*Aim*. Output the lines below exactly, please, from the first line until the line with "bag('chip_bag', 'black barbecue chip bag at", counting both.

*Raw data*.

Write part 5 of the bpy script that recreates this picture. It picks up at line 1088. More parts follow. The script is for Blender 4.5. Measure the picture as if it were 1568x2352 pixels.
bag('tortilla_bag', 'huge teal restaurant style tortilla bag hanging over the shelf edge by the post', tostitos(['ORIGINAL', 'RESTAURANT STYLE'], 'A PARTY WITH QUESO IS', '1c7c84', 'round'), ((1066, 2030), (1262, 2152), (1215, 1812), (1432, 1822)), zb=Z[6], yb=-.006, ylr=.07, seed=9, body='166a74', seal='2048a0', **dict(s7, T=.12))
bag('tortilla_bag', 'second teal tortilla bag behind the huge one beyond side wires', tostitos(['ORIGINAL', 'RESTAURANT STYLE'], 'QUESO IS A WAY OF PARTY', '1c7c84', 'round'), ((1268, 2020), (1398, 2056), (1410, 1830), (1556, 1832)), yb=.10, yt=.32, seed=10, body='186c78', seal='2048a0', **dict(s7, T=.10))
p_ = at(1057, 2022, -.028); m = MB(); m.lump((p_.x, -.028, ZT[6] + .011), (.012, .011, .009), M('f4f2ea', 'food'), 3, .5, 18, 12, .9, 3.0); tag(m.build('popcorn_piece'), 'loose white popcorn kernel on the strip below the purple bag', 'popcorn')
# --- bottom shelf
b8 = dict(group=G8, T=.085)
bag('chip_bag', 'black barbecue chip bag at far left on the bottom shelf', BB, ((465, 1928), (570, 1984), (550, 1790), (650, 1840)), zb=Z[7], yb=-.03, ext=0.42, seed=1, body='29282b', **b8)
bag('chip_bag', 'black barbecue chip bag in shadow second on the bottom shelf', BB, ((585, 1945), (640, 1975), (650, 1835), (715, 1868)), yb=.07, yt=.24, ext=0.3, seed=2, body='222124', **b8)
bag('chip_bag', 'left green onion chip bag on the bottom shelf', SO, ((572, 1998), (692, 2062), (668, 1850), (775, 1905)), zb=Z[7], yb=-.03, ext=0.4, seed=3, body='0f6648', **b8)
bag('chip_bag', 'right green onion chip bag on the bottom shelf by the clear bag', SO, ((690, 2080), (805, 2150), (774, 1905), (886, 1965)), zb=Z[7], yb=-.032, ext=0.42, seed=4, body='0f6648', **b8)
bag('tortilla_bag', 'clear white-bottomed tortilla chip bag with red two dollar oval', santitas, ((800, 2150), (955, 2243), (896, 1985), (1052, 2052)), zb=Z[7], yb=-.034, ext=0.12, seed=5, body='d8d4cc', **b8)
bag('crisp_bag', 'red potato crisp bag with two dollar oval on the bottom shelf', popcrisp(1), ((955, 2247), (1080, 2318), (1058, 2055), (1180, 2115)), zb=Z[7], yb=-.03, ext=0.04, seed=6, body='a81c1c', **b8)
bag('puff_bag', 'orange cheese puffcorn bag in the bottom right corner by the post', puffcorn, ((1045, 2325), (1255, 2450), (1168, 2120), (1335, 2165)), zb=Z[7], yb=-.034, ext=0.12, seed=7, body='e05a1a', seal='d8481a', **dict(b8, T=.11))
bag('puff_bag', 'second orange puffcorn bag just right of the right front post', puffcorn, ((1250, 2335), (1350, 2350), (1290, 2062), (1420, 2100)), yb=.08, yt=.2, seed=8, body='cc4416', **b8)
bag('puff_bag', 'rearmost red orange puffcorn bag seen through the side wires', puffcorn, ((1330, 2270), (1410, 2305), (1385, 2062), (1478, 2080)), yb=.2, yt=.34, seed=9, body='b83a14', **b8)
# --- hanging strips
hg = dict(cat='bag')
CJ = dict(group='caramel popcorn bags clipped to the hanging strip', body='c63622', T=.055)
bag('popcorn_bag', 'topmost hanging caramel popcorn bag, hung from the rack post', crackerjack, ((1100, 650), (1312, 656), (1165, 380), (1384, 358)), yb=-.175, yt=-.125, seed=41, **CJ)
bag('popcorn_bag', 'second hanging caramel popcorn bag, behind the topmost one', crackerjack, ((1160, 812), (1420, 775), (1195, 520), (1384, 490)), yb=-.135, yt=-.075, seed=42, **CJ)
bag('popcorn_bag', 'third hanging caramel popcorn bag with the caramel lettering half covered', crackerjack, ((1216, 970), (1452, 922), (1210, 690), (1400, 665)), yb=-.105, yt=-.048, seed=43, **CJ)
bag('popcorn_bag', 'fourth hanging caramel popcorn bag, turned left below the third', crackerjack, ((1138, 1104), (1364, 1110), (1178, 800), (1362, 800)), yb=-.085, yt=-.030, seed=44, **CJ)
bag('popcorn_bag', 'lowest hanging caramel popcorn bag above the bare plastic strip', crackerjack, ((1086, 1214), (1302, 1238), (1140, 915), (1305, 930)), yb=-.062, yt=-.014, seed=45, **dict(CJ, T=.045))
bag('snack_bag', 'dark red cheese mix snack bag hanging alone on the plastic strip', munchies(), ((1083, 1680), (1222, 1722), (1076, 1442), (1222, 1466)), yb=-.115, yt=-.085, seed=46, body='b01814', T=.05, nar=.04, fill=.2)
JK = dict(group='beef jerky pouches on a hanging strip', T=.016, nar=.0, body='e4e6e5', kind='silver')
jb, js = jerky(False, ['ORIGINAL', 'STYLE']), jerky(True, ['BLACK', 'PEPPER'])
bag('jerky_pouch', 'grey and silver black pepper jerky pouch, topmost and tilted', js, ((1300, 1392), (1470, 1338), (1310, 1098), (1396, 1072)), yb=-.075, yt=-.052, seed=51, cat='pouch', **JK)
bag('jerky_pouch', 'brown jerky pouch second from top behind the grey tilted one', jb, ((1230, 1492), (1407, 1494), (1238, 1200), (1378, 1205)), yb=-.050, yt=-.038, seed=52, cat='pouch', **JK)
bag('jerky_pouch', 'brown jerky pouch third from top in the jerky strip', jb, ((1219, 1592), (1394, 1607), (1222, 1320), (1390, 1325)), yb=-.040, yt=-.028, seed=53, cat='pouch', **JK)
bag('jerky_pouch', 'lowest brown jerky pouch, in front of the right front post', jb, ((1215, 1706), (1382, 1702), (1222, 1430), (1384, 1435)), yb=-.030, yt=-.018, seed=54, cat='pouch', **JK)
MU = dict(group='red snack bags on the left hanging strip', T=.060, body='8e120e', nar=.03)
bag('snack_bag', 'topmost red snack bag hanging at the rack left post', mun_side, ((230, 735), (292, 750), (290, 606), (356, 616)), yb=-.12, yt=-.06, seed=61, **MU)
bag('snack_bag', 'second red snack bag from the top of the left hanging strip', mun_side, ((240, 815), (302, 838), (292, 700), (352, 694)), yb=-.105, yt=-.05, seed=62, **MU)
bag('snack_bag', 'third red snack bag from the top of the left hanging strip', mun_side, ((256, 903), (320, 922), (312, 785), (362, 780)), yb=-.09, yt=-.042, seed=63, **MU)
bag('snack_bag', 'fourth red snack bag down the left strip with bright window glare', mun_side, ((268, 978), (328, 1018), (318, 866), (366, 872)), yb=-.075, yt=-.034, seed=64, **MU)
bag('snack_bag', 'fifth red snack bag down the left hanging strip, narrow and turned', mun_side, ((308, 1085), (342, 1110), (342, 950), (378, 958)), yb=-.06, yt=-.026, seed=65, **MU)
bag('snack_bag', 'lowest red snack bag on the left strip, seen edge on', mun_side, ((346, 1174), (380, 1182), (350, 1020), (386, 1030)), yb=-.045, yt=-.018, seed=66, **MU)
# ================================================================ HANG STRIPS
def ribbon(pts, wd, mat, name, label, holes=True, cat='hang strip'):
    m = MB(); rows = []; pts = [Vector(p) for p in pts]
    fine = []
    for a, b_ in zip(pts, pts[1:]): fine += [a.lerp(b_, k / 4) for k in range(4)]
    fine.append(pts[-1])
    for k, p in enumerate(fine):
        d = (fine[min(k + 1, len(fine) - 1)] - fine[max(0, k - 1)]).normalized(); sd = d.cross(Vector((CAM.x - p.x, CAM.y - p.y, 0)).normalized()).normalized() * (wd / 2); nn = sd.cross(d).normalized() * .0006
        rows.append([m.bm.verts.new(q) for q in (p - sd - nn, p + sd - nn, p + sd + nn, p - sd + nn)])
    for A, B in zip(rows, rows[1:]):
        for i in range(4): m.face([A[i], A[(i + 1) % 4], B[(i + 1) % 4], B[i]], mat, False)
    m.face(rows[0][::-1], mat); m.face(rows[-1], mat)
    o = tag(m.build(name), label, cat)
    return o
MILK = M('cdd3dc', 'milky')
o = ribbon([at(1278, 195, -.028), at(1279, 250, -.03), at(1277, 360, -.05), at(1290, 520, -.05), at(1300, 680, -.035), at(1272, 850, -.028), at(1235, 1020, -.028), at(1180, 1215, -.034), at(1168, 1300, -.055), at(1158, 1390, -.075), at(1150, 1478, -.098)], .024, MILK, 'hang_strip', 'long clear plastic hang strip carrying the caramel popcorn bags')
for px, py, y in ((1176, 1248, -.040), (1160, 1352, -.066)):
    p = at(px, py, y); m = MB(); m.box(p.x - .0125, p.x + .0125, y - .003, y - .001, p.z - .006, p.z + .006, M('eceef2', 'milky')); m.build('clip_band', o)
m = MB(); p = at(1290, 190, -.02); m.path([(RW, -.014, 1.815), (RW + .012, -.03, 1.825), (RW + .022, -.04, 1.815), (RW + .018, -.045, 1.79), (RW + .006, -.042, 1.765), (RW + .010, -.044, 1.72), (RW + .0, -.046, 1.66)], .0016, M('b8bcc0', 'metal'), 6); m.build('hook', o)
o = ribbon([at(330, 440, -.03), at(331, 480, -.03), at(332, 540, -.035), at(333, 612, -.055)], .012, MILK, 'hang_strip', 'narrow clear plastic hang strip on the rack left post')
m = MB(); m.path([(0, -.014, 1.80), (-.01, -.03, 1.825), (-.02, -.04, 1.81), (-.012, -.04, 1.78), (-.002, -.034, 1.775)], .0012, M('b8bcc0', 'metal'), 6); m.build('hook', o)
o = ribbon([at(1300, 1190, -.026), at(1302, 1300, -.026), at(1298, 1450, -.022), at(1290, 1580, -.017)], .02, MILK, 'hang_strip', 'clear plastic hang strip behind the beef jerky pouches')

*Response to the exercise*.
Write part 5 of the bpy script that recreates this picture. It picks up at line 1088. More parts follow. The script is for Blender 4.5. Measure the picture as if it were 1568x2352 pixels.
bag('tortilla_bag', 'huge teal restaurant style tortilla bag hanging over the shelf edge by the post', tostitos(['ORIGINAL', 'RESTAURANT STYLE'], 'A PARTY WITH QUESO IS', '1c7c84', 'round'), ((1066, 2030), (1262, 2152), (1215, 1812), (1432, 1822)), zb=Z[6], yb=-.006, ylr=.07, seed=9, body='166a74', seal='2048a0', **dict(s7, T=.12))
bag('tortilla_bag', 'second teal tortilla bag behind the huge one beyond side wires', tostitos(['ORIGINAL', 'RESTAURANT STYLE'], 'QUESO IS A WAY OF PARTY', '1c7c84', 'round'), ((1268, 2020), (1398, 2056), (1410, 1830), (1556, 1832)), yb=.10, yt=.32, seed=10, body='186c78', seal='2048a0', **dict(s7, T=.10))
p_ = at(1057, 2022, -.028); m = MB(); m.lump((p_.x, -.028, ZT[6] + .011), (.012, .011, .009), M('f4f2ea', 'food'), 3, .5, 18, 12, .9, 3.0); tag(m.build('popcorn_piece'), 'loose white popcorn kernel on the strip below the purple bag', 'popcorn')
# --- bottom shelf
b8 = dict(group=G8, T=.085)
bag('chip_bag', 'black barbecue chip bag at far left on the bottom shelf', BB, ((465, 1928), (570, 1984), (550, 1790), (650, 1840)), zb=Z[7], yb=-.03, ext=0.42, seed=1, body='29282b', **b8)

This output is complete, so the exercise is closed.